Vincent Kwipalo (kanan) dalam aksi protes masyarakat adat marga Kwipalo terhadap ekspansi perusahaan perkebunan tebu PT MNM di tanah adatnya, Merauke, Papua. Dok. Istimewa
Ditemukan pula pembangunan sarana prasarana militer di dusun bernama Muckai, yang terjadi semenjak Juni 2025 hingga saat ini. Pembongkaran dan penggusuran dusun, hutan dan rawa, tanpa ada musyawarah dan persetujuan, kesepakatan pemilik tanah adat Marga Kwipalo.
Namun, dalam kegiatan berusahanya, PT Murni Nusantara Mandiri diduga tidak menghormati dan telah mengabaikan hak marga Kwipalo.
“Tanpa ada perundingan dan musyawarah dengan Bapak Vincent Kwipalo serta tanpa ada persetujuan dari Bapak Vincent Kwipalo selaku pemilik wilayah dan tanah adat marga Kwipalo, PT Murni Nusantara Mandiri langsung memasuki wilayah dan tanah adat Kwipalo, menghancurkan hutan adat marga Kwipalo, merusak tanaman tradisional dan tanaman jangka panjang, menghilangkan lahan pangan dan tempat berburu dan bahkan wilayah sakral milik marga Kwipalo,” kata tim kuasa hukum dan juru kampanye hutan senior Greenpeace Indonesia, Asep Komarudin.

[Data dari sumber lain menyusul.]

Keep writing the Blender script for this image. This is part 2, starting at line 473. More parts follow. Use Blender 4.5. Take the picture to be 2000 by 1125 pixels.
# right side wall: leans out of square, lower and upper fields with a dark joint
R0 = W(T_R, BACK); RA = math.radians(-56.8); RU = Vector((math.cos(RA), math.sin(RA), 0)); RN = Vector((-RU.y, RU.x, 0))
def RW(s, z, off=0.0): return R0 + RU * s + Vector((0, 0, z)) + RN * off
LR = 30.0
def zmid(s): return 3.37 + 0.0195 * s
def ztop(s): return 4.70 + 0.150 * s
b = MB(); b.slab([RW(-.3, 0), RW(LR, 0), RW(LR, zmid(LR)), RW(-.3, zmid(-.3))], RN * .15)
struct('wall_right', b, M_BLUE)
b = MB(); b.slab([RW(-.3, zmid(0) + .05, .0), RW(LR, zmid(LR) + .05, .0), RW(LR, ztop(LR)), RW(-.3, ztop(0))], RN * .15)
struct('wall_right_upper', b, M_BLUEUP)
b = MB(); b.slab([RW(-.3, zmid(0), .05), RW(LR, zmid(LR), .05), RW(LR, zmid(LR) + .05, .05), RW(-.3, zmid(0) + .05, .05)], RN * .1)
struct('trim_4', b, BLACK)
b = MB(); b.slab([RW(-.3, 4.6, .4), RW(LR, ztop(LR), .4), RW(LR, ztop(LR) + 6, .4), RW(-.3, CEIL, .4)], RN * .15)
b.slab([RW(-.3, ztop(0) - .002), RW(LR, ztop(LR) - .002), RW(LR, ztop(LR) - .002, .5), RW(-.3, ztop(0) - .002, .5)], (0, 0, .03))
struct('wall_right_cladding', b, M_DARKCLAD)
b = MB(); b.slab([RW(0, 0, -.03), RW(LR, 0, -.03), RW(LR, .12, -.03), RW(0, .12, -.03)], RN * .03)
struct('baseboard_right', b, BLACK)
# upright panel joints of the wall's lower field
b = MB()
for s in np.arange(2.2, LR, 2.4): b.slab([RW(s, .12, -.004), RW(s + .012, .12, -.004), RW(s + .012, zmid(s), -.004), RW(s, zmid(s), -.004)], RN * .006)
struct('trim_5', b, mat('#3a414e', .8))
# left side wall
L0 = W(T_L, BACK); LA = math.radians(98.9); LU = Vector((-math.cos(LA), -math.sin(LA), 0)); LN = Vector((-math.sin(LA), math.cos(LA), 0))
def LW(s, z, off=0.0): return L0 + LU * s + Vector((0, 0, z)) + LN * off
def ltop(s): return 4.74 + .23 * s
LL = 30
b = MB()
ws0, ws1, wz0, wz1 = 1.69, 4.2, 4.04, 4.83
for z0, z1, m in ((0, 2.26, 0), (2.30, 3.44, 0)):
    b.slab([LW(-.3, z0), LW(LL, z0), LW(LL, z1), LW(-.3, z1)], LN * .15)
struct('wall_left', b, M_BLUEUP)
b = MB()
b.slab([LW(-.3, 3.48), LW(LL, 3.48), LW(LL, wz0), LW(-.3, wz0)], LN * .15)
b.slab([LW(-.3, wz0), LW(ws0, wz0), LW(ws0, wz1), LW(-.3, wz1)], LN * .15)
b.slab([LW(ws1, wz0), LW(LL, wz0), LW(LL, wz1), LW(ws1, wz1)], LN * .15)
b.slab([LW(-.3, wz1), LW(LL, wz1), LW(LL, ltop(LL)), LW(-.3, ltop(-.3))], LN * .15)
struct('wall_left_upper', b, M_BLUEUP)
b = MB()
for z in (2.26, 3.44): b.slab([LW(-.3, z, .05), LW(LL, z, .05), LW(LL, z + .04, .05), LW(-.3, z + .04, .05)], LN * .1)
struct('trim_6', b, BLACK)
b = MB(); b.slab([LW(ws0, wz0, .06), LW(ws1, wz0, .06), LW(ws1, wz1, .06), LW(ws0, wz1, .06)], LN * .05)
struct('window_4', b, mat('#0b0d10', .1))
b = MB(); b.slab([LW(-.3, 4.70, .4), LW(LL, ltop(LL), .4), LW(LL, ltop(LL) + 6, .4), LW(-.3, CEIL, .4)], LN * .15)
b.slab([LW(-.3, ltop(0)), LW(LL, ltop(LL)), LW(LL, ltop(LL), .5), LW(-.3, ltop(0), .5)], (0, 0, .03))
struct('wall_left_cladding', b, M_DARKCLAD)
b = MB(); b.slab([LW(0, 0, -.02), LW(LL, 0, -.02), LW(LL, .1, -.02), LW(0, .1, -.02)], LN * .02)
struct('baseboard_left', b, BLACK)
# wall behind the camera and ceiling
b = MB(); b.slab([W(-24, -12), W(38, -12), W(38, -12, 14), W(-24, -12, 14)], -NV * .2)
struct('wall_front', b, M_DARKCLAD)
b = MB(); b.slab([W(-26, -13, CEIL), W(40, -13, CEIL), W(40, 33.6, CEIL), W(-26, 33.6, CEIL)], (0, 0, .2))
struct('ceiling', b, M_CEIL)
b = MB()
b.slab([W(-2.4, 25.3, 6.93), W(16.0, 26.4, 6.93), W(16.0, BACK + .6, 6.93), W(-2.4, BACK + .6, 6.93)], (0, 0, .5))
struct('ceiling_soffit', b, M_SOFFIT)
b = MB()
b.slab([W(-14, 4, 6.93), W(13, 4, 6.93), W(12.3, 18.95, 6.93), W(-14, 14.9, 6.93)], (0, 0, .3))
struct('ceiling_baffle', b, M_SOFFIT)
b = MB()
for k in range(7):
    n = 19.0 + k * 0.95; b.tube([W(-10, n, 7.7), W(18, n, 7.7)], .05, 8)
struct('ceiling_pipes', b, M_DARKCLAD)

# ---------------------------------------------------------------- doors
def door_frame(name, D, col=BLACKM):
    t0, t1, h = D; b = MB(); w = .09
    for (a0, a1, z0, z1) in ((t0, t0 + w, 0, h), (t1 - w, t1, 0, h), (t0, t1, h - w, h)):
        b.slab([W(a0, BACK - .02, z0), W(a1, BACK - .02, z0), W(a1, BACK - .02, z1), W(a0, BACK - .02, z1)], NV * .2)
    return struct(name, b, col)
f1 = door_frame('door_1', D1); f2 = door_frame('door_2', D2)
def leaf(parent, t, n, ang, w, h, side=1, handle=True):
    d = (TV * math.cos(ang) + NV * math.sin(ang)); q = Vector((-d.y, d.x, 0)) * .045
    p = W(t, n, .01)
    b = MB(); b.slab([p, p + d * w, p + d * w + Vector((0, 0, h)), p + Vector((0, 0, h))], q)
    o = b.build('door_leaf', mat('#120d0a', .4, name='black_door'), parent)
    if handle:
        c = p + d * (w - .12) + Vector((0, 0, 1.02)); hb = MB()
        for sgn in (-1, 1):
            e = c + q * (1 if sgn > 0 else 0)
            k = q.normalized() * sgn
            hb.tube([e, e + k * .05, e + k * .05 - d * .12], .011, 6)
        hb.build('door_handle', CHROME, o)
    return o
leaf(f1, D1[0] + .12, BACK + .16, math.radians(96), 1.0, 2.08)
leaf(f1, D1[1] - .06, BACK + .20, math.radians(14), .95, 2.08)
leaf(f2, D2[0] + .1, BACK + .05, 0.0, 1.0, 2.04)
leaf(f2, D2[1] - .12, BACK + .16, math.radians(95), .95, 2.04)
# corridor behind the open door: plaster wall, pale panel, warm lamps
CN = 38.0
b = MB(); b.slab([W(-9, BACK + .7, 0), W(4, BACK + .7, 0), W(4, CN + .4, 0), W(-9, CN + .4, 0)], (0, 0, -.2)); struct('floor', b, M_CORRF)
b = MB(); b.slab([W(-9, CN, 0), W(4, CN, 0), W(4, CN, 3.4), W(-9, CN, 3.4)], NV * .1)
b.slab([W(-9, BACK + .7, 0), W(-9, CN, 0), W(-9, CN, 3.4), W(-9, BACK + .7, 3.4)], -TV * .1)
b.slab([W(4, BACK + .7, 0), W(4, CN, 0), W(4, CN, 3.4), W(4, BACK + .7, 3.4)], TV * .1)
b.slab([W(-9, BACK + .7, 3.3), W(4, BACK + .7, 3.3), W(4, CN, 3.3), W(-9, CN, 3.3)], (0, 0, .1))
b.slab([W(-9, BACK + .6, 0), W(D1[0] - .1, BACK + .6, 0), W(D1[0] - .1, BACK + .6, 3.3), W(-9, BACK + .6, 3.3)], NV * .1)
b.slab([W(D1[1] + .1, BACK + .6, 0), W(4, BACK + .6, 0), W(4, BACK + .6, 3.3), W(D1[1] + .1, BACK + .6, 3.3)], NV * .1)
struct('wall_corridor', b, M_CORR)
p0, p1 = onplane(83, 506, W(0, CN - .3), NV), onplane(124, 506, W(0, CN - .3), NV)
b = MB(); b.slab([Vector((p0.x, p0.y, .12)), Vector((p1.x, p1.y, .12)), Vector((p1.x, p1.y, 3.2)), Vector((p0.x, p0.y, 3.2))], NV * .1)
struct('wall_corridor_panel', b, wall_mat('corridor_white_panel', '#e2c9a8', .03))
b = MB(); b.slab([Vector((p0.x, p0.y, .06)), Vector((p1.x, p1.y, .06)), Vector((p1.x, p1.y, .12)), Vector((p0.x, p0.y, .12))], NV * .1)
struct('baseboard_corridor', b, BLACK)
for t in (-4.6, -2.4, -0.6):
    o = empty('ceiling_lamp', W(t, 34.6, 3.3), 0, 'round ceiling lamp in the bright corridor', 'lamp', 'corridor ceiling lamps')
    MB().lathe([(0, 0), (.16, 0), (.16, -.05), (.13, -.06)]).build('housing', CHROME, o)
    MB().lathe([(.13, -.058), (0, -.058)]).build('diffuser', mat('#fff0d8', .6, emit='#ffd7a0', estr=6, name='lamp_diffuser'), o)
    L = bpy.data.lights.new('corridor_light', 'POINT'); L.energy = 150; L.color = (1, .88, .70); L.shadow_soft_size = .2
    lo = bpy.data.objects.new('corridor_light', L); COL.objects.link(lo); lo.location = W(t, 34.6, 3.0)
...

Menurut Asep, kehadiran dan aktivitas perusahaan yang melanggar hak masyarakat adat telah menimbulkan ketegangan dan konflik horizontal antar-marga dan ancaman terhadap tokoh adat.
Asep juga meminta Kapolri menghentikan sementara seluruh kegiatan merusak hutan yang dilakukan PT Murni Nusantara Mandiri dan memberikan perlindungan hukum dan keamanan bagi masyarakat adat Kwipalo.